Entretien
Créatrice d'entreprises, membre du conseil de plusieurs fondations et sociétés, dont Nobel Biocare qui figure dans le «Swiss Market Index», Jane Royston sera l'invitée de l'assemblée genérale d'ACTARES (voir p. 12). Professeure en «entrepreneurship» à l'EPFL, branche qu'elle a porté sur les fonts baptismaux, elle contribue à insuffler un esprit novateur à l'économie helvétique. Elle s'exprime ici sur certains des sujets qui préoccupent ACTARES de longue date.
ACTARES: Madame Royston, une grande entreprise peut-elle encore trouver des personnes pour la diriger sans devoir leur verser des rémunérations astronomiques?
Jane Royston: Les membres d’un conseil d’administration tirent leur motivation avant tout de l’intérêt que présente l’entreprise, de la possibilité d’y apporter ses compétences et de s’y faire entendre et donc de contribuer à l’évolution de l’entreprise. Si la rémunération ne doit pas être dévalorisante, il n’est pas nécessaire qu’elle dépasse les bornes de la décence. On ne constate pas de relation entre les rémunérations versées au conseil d’administration et la qualité de celui-ci. La recherche de candidatures adéquates pour renouveler les conseils souffre en Suisse d’un manque d’imagination, ce qui conduit à retrouver trop souvent les mêmes personnes.
Pour les membres de la direction générale, la situation se présente différemment. L’entreprise doit attirer et conserver les meilleurs talents, car la différence entre un directeur général moyen et un bon est sensible. Il serait contre-productif de lésiner sur sa rémunération, surtout sur la part variable. Ceci dit, on observe à ce niveau également des excès manifestes.
La présence de femmes au sein d’un conseil d’administration représente-t-elle un plus?
Les femmes apportent indéniablement des qualités précieuses et qui leur sont propres, ce qui ne les dispense pas de correspondre au profil requis et de posséder les compétences nécessaires. On constate qu’elles font preuve d’une plus grande prudence, d’une tendance à garder la tête froide, d’une conscience éthique plus sensible et d’une intuition plus fine que leurs collègues masculins. La pratique confirme les stéréotypes.
Les interventions d’actionnaires critiques aident-elles les sociétés ou peuvent-elles être un facteur de nuisance?
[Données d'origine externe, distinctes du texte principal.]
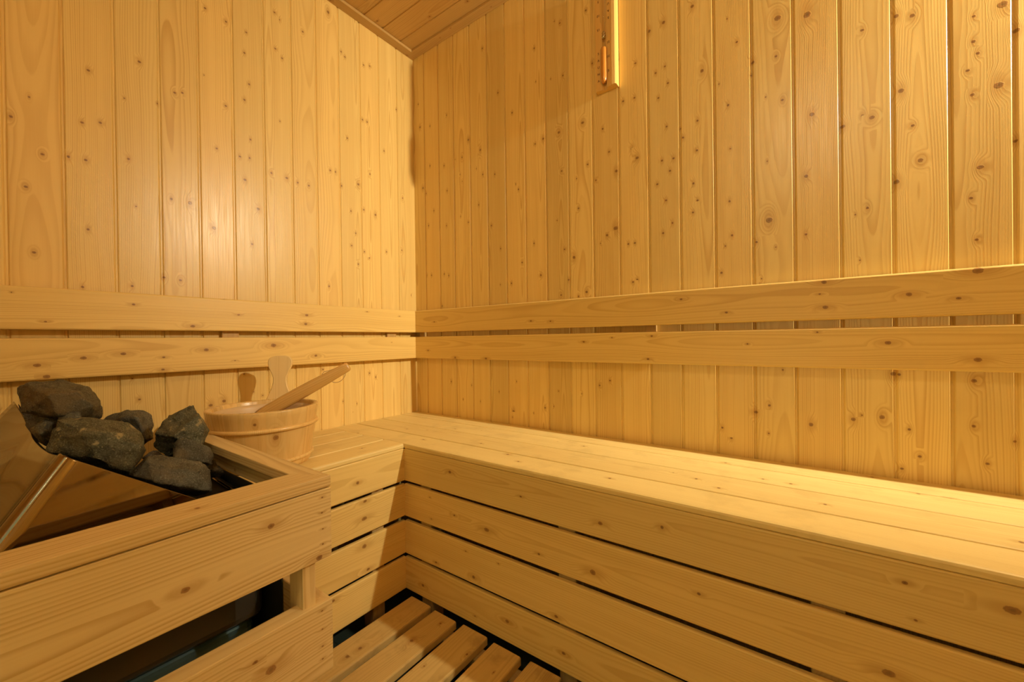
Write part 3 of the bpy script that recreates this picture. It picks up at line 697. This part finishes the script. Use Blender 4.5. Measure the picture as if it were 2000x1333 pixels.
for r_, z_ in [(.002, -.020), (.014, -.0195), (.022, -.014), (.026, -.004), (.027, .006), (.0245, .006), (.0235, -.003), (.019, -.012), (.010, -.016), (.002, -.0165)]:
    rows.append([bc_ + Vector((r_ * math.cos(t), r_ * math.sin(t), z_)) for t in np.linspace(0, 2 * math.pi, 25)[:-1]])
grid_obj('bowl', rows, LINER, lad, close=True)
cu = bpy.data.curves.new('cord_loop', 'CURVE'); cu.dimensions = '3D'; cu.bevel_depth = .0009; cu.bevel_resolution = 3
sp = cu.splines.new('BEZIER'); base = A_ + ld_ * (tot - .045)
cp = [base + nd_ * 0 + sd_ * .0145, base - sd_ * .020 - ld_ * .022 + nd_ * -.004, base - sd_ * .026 - ld_ * -.006 + nd_ * -.006, base - ld_ * -.022 - sd_ * .012, base + sd_ * .0135 - ld_ * .03]
up_ = -sd_ if sd_.z > 0 else sd_
dn = Vector((0, 0, -1)); 
cp = [base - up_ * .0150 + nd_ * .001, base + ld_ * -.028 - up_ * .0155, base + ld_ * -.020 + up_ * .004, base + ld_ * -.008 + up_ * .0235, base + ld_ * .020 + up_ * .0215, base + ld_ * .028 + up_ * .010, base + ld_ * .012 - up_ * .012]
sp.bezier_points.add(len(cp) - 1)
for b_, c_ in zip(sp.bezier_points, cp): b_.co = c_ - A_; b_.handle_left_type = b_.handle_right_type = 'AUTO'
sp.use_cyclic_u = True
fo = bpy.data.objects.new('t', cu); COL.objects.link(fo); bpy.context.view_layer.update()
me = bpy.data.meshes.new_from_object(fo.evaluated_get(bpy.context.evaluated_depsgraph_get())); me.name = 'cord_loop'; me.materials.clear()
bpy.data.objects.remove(fo); bpy.data.curves.remove(cu)
me.polygons.foreach_set('use_smooth', [True] * len(me.polygons))
link('cord_loop', me, CORD, lad)['label'] = 'thin tan cord loop'

# ------------------------------------------------------------------ sand timer
TX0, TX1, TZ0, TZ1 = .8745, .9435, 1.5375, 1.862
tm = thing('sand_timer', 'wooden sauna hourglass timer with numerals hanging on the right wall', 'sand timer', ((TX0 + TX1) / 2, 0, 1.70))
W_ = TX1 - TX0
sec = [(0, 0), (W_, 0), (W_, .022), (W_ - .003, .0255), (W_ - .0125, .0265), (W_ - .0155, .0235), (W_ - .030, .0215), (W_ - .0315, .015), (W_ - .0335, .010), (W_ - .043, .0095), (W_ - .047, .0155), (W_ - .052, .0165), (.006, .0170), (.001, .016)]
mb = MB(); board(mb, (TX0, 0, TZ0), Z, X, (0, -1, 0), TZ1 - TZ0, W_, .0265, sec=sec, nrand=0, seed=17, dl=.02); mb.build('backboard', TIMER_W, tm)
gxc = TX0 + W_ - .0385; gyc = -.0225
def tube(name, prof, mat, cx=gxc, cy=gyc, n=28, smooth=True):
    rows = [[Vector((cx + max(r_, .0002) * math.cos(t), cy + max(r_, .0002) * math.sin(t), z_)) for t in np.linspace(0, 2 * math.pi, n + 1)[:-1]] for r_, z_ in prof]
    return grid_obj(name, rows, mat, tm, smooth, close=True)
zc_ = 1.700
half = [(.0012, .0), (.0014, .004), (.0030, .010), (.0048, .018), (.0060, .030), (.0062, .034), (.0108, .040), (.0110, .08), (.0112, .135), (.0096, .1435), (.0060, .1495), (.0002, .151)]
tube('glass_bulb', [(r_, zc_ - .004 - z_) for r_, z_ in half], GLASS)
tube('glass_bulb', [(r_, zc_ + .004 + z_) for r_, z_ in half], GLASS)
o = tube('sand', [(.0002, 1.6615), (.0076, 1.6612), (.0096, 1.657), (.0099, 1.63), (.0101, 1.60), (.0101, 1.5665), (.0086, 1.5585), (.0052, 1.5535), (.0002, 1.552)], SAND); o['label'] = 'orange sand filling the lower bulb'
tube('neck_clip', [(.0002, 1.690), (.0048, 1.691), (.0042, 1.695), (.0058, 1.698), (.0034, 1.702), (.0056, 1.706), (.0040, 1.710), (.0002, 1.711)], METAL, cy=gyc)['label'] = 'metal clip round the narrow neck of the glass'
def lettering(items):
    for (s_, x_, z_, sz, yy, rot) in items:
        fc = bpy.data.curves.new('t', 'FONT'); fc.body = s_; fc.size = sz; fc.align_x = 'CENTER'; fc.align_y = 'CENTER'; fc.extrude = .00012; fc.offset = .00008
        fo = bpy.data.objects.new('t', fc); COL.objects.link(fo)
        bpy.context.view_layer.update()
        me = bpy.data.meshes.new_from_object(fo.evaluated_get(bpy.context.evaluated_depsgraph_get()))
        T = Matrix.Translation(Vector((x_, yy, z_)) - tm.location) @ Matrix.Rotation(math.pi if rot else 0, 4, 'Y') @ Matrix.Rotation(math.radians(90), 4, 'X')
        me.transform(T); me.materials.clear()
        bpy.data.objects.remove(fo); bpy.data.curves.remove(fc)
        nm = 'numeral' if s_.isdigit() else 'letter'
        o = link(nm, me, INK, tm); me.name = nm; o['label'] = ('brown burnt-in numeral ' if nm == 'numeral' else 'brown burnt-in letter ') + s_ + (' printed upside down' if rot else '')
xl = TX0 + .0105; xr = TX0 + W_ - .0225
it = []
for i, ch in enumerate('SAUNA'):
    z_ = 1.6535 - i * .0213
    it.append((ch, xl, z_, .0098, -.0171, False)); it.append((ch, xr, 2 * zc_ - z_, .0098, -.0228, True))
for i, ch in enumerate(('15', '10', '5')):
    z_ = 1.672 - i * .0435
    it.append((ch, xr - .001, z_, .0100, -.0228, False)); it.append((ch, xl + .001, 2 * zc_ - z_, .0100, -.0171, True))
lettering(it)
L’engagement d’actionnaires comme ACTARES est essentiel. Il contribue à rappeler aux instances dirigeantes des sociétés que les actionnaires sont finalement les propriétaires de la société.
Il est primordial que les actionnaires qui s’expriment choisissent soigneusement leurs sujets d’intervention, se documentent exhaustivement et fassent preuve de compétence. En effet, rien de pire pour la crédibilité que de s’appuyer sur des faits erronés ou incomplets pour engager la discussion.
En plus, au lieu de simplement critiquer, il est important d’apporter des suggestions et des solutions.
Rapports sur les rémunérations
L’année dernière, Economiesuisse a complété son «Code suisse de bonne pratique pour le gouvernement d’entreprise», recommandant de publier un rapport sur les rémunérations. Toutes les sociétés suivies par ACTARES s’y sont conformées, mettant heureusement fin à l’époque des devinettes. Malheureusement, aucune n’a choisi la variante d’un vote consultatif, sur le modèle britannique, préférant aborder le sujet dans le cadre du rapport de gestion. Or, cette solution n’est pas satisfaisante. La discussion des rémunérations se mélange ainsi aux autres questions soulevées par les activités de la société. Pire encore, le rapport de gestion est soumis au vote de l’assemblée générale avec les comptes annuels. Impossible donc d’exprimer sa désapprobation sans refuser ces derniers, ce qui retient sans aucun doute une majorité d’actionnaires, et tout particulièrement les institutions financières.
Initiative «contre les rémunérations abusives»
L’initiative populaire fédérale «contre les rémunérations abusives» a abouti avec 118’583 signatures valables. Pour les sociétés cotées en bourse, elle demande, entre autres, l’approbation par les actionnaires du montant global des rémunérations du conseil d’administration et de la direction ou encore l’interdiction, lors d’achats ou de ventes de sociétés, de toute indemnité de départ, rémunération anticipée ou prime. Les caisses de pension doivent être tenues de voter aux assemblées générales dans le sens de l’intérêt des personnes assurées et de rendre publique leurs positions. ACTARES a soutenu la récolte de signatures et se réjouit que l’initiative de Thomas Minder ait abouti. Ce succès va influencer favorablement la position des Chambres fédérales dans le cadre de la révision du droit des actionnaires. Les tentatives d’affaiblir le projet de loi auront ainsi moins de chances.